David and Benji, played by Eisenberg and Kieran Culkin, respectively, were inseparable as children, but now that David lives with his wife and child in New York City and Benji lives on his mother’s couch in Binghamton, they’ve understandably grown apart. The interactions between the nervous, straight-laced David and the outspoken, feeling Benji are as natural, and have as much tension, as those between brothers.

The cousins share tender moments and memories of their grandmother, they bicker, they smoke weed on the rooftops of Polish hotels and they grieve the loss of their grandmother together. The film, like the cousins, effortlessly oscillates between humor and seriousness.

In one particularly poignant moment, Benji tells David that sometimes when he looks at David’s face, he sees their grandmother. “I look like an old Jewish woman?” David shoots back. They chuckle. Benji then corrects him and tells him he looks wise. “It’s beautiful,” he says.

This simple interaction, and the several others the cousins share when they talk about their grandmother or about Benji’s mental health struggles since her death, feels fresh. It’s easy and free, but it’s vulnerable. It doesn’t feel like some belabored conversation where the characters are forced to sit down and talk about their feelings. It’s just two people showing care and love for each other, beautifully written and directed by Eisenberg, and skillfully performed by him and Culkin.

The film, which premiered at the Sundance Film Festival on Saturday, played to packed theaters of people who laughed and cried along with the characters at its heart. During an audience Q&A following a Sunday morning screening, Eisenberg said he’s surprised how many people have told him they appreciated the nuanced portrayal of men experiencing pain and being vulnerable.

“People are surprised, ‘Oh, the guys talk about their feelings,” he said. “To me, I can’t imagine anything else to talk about. But it turns out, I guess, I’m in the minority. If somebody will allow me to cry in public I’ll do it – to me, that seems the norm.”

Beyond the moving chemistry between Eisenberg and Culkin’s characters, the ensemble cast also portray the pain of remembering ancestors who survived or were killed in the Holocaust. Led by Jennifer Grey and Will Sharpe, the cast that rounds out the Polish tour compliments the vulnerability of Eisenberg and Culkin with their own musings on how the suffering throughout Jewish history impacts them today.

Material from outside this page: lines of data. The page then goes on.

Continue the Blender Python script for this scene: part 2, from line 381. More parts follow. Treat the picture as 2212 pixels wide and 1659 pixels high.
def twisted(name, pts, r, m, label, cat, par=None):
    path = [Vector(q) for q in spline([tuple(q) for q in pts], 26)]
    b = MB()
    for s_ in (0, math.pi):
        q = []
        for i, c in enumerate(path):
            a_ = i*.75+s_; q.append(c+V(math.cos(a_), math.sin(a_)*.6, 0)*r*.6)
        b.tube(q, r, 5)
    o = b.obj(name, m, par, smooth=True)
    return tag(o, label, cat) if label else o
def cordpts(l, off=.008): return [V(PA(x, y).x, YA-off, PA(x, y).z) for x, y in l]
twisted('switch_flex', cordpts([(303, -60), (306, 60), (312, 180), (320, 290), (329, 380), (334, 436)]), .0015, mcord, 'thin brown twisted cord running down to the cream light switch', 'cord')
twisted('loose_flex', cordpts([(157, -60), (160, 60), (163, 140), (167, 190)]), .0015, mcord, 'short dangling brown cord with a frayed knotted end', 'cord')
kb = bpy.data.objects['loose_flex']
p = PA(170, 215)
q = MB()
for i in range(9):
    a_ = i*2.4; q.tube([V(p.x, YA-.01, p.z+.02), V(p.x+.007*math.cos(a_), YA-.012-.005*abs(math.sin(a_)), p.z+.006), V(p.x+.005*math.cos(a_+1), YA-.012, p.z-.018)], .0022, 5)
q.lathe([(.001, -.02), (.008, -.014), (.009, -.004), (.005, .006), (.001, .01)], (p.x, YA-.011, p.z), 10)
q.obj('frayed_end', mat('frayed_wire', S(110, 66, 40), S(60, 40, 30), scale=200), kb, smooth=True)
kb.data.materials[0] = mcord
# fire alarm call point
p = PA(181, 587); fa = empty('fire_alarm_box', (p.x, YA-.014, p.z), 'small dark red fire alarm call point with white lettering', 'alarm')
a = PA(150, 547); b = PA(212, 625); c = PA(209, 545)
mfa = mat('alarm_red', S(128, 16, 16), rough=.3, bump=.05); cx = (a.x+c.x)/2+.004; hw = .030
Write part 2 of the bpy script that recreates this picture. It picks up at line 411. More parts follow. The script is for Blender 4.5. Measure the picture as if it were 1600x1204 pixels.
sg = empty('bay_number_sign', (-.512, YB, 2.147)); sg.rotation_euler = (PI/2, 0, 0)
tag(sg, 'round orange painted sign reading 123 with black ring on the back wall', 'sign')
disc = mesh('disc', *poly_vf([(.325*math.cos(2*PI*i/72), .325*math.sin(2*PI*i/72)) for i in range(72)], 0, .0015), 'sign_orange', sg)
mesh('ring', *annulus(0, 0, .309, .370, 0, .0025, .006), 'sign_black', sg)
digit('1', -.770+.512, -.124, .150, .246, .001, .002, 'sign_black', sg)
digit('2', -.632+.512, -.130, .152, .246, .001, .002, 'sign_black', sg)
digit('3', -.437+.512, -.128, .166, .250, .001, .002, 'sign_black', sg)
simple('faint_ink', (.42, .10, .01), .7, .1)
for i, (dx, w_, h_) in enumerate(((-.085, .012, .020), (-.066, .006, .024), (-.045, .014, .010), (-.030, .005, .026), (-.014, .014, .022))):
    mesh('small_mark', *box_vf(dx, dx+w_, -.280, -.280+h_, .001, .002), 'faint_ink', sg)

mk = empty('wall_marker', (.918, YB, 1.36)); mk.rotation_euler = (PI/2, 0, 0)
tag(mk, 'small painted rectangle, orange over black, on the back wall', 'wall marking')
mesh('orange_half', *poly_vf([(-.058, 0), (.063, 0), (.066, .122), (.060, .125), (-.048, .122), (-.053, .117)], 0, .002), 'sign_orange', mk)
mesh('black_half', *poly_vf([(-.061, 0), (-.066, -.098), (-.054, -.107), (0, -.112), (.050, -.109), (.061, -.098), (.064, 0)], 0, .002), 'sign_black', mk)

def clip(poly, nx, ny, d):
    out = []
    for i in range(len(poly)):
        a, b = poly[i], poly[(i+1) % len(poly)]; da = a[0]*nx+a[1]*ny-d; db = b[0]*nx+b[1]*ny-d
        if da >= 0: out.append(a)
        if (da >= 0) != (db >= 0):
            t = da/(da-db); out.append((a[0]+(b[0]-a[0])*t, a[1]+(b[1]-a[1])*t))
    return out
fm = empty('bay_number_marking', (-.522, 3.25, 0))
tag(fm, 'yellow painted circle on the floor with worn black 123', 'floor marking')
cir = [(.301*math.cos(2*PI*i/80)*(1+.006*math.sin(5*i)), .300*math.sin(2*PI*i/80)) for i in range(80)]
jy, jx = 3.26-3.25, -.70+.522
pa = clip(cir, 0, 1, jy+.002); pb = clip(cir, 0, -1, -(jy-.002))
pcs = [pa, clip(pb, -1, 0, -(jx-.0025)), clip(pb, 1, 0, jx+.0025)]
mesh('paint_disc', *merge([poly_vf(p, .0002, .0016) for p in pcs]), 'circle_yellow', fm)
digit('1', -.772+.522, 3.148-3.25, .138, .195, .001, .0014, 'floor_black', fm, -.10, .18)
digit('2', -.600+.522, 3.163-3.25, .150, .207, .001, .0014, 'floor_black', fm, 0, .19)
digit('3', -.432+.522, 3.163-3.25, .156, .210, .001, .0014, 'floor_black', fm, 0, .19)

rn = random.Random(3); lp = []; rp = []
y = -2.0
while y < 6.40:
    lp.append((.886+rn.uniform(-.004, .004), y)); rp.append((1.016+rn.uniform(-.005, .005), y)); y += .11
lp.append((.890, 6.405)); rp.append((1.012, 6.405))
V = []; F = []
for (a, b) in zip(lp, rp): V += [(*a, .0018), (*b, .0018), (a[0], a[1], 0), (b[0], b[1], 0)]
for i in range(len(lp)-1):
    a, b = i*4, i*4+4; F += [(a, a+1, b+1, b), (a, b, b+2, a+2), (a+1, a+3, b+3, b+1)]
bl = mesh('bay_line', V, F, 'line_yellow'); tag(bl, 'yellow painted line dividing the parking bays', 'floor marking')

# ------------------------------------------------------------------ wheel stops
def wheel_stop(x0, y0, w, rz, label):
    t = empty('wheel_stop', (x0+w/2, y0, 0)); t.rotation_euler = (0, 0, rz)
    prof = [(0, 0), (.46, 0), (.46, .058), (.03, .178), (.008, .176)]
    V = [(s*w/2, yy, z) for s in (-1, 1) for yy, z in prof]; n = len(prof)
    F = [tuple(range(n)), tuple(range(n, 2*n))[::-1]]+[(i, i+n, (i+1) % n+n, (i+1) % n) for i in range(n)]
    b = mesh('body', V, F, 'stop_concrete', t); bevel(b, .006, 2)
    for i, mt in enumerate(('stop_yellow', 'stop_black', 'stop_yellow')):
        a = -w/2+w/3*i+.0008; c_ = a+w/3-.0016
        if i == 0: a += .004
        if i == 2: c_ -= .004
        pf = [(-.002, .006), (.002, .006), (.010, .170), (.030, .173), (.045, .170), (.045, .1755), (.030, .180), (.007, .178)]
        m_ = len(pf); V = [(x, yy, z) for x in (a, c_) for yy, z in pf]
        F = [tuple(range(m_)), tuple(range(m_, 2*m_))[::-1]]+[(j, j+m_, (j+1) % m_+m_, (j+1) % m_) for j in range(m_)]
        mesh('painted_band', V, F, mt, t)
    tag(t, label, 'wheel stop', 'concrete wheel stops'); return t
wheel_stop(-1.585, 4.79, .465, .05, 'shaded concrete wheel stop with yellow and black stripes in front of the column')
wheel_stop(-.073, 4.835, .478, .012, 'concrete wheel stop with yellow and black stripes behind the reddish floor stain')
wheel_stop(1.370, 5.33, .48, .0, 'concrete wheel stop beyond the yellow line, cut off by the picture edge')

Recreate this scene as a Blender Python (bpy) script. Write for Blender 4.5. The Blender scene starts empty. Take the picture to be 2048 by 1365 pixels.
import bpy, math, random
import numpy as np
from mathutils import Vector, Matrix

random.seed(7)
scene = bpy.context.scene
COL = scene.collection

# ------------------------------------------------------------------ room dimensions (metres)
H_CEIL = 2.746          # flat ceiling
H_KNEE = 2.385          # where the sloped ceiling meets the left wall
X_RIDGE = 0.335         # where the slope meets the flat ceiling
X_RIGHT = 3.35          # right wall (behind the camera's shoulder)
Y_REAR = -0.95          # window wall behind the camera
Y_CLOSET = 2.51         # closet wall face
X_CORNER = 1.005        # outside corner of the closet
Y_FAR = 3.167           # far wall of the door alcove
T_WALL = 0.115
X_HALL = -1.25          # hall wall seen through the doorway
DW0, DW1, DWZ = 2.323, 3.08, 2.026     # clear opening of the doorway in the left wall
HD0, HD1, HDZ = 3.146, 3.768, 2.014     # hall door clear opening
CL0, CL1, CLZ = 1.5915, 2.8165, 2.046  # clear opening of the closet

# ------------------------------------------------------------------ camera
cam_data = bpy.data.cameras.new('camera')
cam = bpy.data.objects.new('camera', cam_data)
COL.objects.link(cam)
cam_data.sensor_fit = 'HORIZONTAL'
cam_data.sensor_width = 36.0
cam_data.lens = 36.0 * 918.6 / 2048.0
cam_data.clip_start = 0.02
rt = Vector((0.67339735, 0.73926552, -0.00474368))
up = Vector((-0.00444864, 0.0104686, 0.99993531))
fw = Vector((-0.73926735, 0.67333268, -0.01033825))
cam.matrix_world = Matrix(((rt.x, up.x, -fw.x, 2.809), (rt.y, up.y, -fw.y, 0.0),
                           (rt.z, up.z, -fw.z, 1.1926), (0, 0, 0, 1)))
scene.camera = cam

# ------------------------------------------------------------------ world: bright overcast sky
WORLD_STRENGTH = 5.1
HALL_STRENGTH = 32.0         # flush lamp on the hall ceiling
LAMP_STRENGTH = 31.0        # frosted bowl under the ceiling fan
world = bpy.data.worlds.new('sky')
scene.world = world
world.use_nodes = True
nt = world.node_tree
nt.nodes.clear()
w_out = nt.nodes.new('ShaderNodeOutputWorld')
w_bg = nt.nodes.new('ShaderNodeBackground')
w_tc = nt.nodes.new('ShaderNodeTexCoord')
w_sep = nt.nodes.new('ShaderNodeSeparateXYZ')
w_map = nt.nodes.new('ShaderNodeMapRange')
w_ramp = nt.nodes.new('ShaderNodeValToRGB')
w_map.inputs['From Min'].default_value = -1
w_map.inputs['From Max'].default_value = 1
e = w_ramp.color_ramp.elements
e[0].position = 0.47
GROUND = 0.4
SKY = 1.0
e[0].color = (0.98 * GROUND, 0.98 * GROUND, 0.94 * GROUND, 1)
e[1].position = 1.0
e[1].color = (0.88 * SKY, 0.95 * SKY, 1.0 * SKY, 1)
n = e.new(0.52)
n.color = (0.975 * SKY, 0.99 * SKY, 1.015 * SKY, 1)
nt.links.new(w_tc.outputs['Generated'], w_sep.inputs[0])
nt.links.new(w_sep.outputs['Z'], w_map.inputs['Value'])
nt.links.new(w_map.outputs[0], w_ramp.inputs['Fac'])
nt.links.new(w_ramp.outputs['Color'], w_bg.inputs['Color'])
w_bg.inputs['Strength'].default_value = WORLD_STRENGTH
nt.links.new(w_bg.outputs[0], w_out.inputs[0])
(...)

Even with the impressive performances across the board, the film is a star vehicle for Culkin. The actor, who recently won a slew of awards for his work on “Succession,” shows a level of depth and nuance in this performance that even fans of the HBO show, who saw Roman Roy’s relentless snark and deep insecurity, were not necessarily privy to before.

“He’s a genius,” Eisenberg said of his co-star. “I can’t say enough good things about an actor who also wouldn’t rehearse, who showed up the day before, late to rehearsal, told me he didn’t know his lines, and then the camera turns on and this guy is like the most magical creature I’ve ever worked with and it’s just this astounding thing.”

A photo of Kieran Culkin and Jesse Eisenberg posing next to each other and hugging while smiling at the camera on a red carpet at the Sundance Film Festival.
'A Real Pain' screening, Sundance Film Festival, Park City, Utah, USA - 20 Jan 2024 Kieran Culkin (L) and Jesse Eisenberg attending the World Premiere of "A Real Pain" by Jesse Eisenberg, an official selection of the U.S. Dramatic Competition at the 2024 Sundance Film Festival. (hoto by George Pimentel, courtesy of the Sundance Institute) (George Pimentel/Shutterstock for Sundance/George Pimentel/Shutterstock for Sundance)

“Astounding” is an appropriate word to describe Culkin’s presence on the screen. His haunting expression and eventual breakdown during the group’s visit to the former site of the Majdanek concentration camp is so stirring, it almost makes you sick to your stomach.

Still, even when exploring such weighty themes as what Eisenberg calls the “generational trauma” that came out of the Holocaust, it maintains levity throughout, which is due, in great part, to Culkin’s sharp comedic timing.

“My entire goal was to try to make a movie that can speak to these weighty themes without being pretentious and without being kind of inaccessible or feel impenetrable or like homework,” he said. “The challenge, really, is to be able to tell a story that is funny and is about those themes without compromising the reverence that those themes deserve.”

It was evident through Eisenberg’s words following the screening, and in his humility following the standing ovation he received, that this film was, as he called it, “a labor of love,” and a love letter to his Polish heritage. The gorgeous shots of Polish museums and landscapes, many of which are scored by musing Chopin Nocturnes, are enough to make the film beautiful, but the themes and impressive emotional gymnastics it accomplishes make it an instant standout at Sundance.

Less than a full day after its premiere at the festival, Searchlight Pictures acquired the worldwide rights to “A Real Pain” for $10 million in the first major deal to come out of Sundance. It is not yet known when the film will be released.